Frontier worker permit - this is for those Europeans based outside the UK but who travel to the UK to work and have not already obtained status under the EU Settlement Scheme. However, they must have begun working in the UK before 31 December 2020.
From 1 January 2021 to 30 June 2021, frontier workers will be able to enter the UK and carry on their activities without a permit or visa. From 1 July 2021 onwards, they will be required to present a frontier worker permit, or other visa permission under UK law, to evidence their right to work in the UK.
For those who do not qualify to apply for a frontier worker permit, or the activities fall outside of those permitted as a business visitor, employees will need to apply for a visa under the Skilled Worker route and satisfy the requirements listed above in the previous question.
For advice on your individual circumstances, please get in touch.

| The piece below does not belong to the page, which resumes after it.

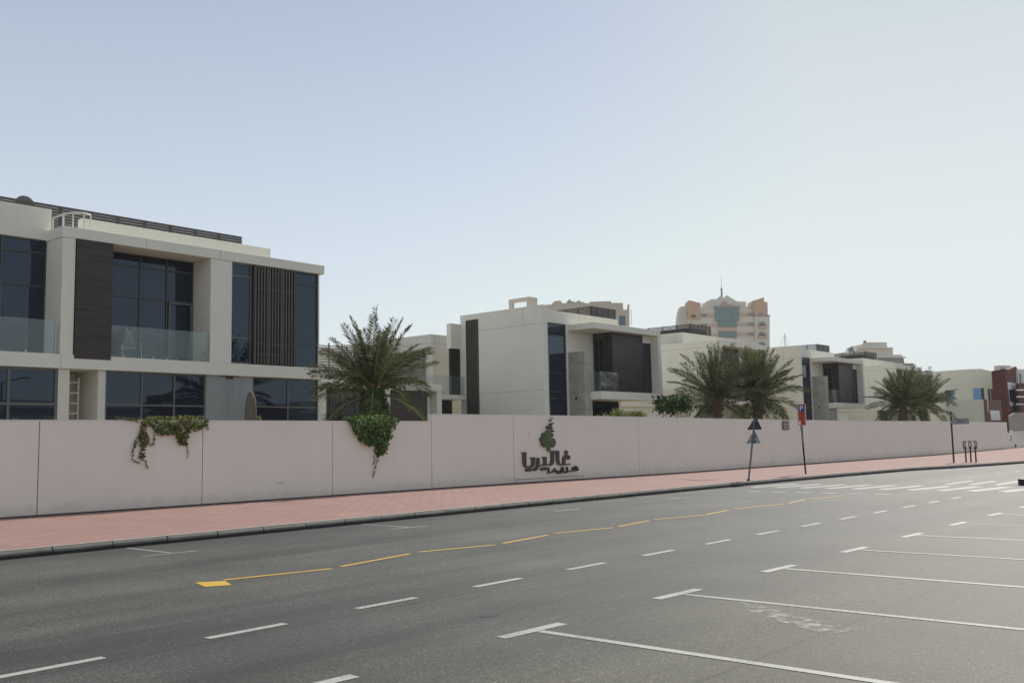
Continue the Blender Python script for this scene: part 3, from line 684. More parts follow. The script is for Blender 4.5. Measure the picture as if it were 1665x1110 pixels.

We are an overseas entity that is looking to set up a new branch in the UK, can we send over an employee to achieve this?
Yes - there is a Representative of an Overseas Business visa category that can facilitate this. Your business will need to identify a current senior employee to set up the new UK branch.
There are requirements for both the overseas entity and employee to meet. For example, the business cannot intend to make the UK branch its headquarters and the UK activities must be the same as the overseas entity, and the employee must have decision-making powers and cannot be a majority shareholder.
Once the employee receives their visa, they can come to the UK and set up the branch. Should you then wish to recruit overseas nationals who have a specific skillset to expand the business, the representative employee can firstly apply for a sponsor licence for the UK branch before beginning the visa process for any new recruits.
Once a UK branch has been established consideration of the intra-group contractual relationship is required. For example, service level agreements, bespoke terms and conditions or licences which govern the use of any intellectual property owned by the entities may be required.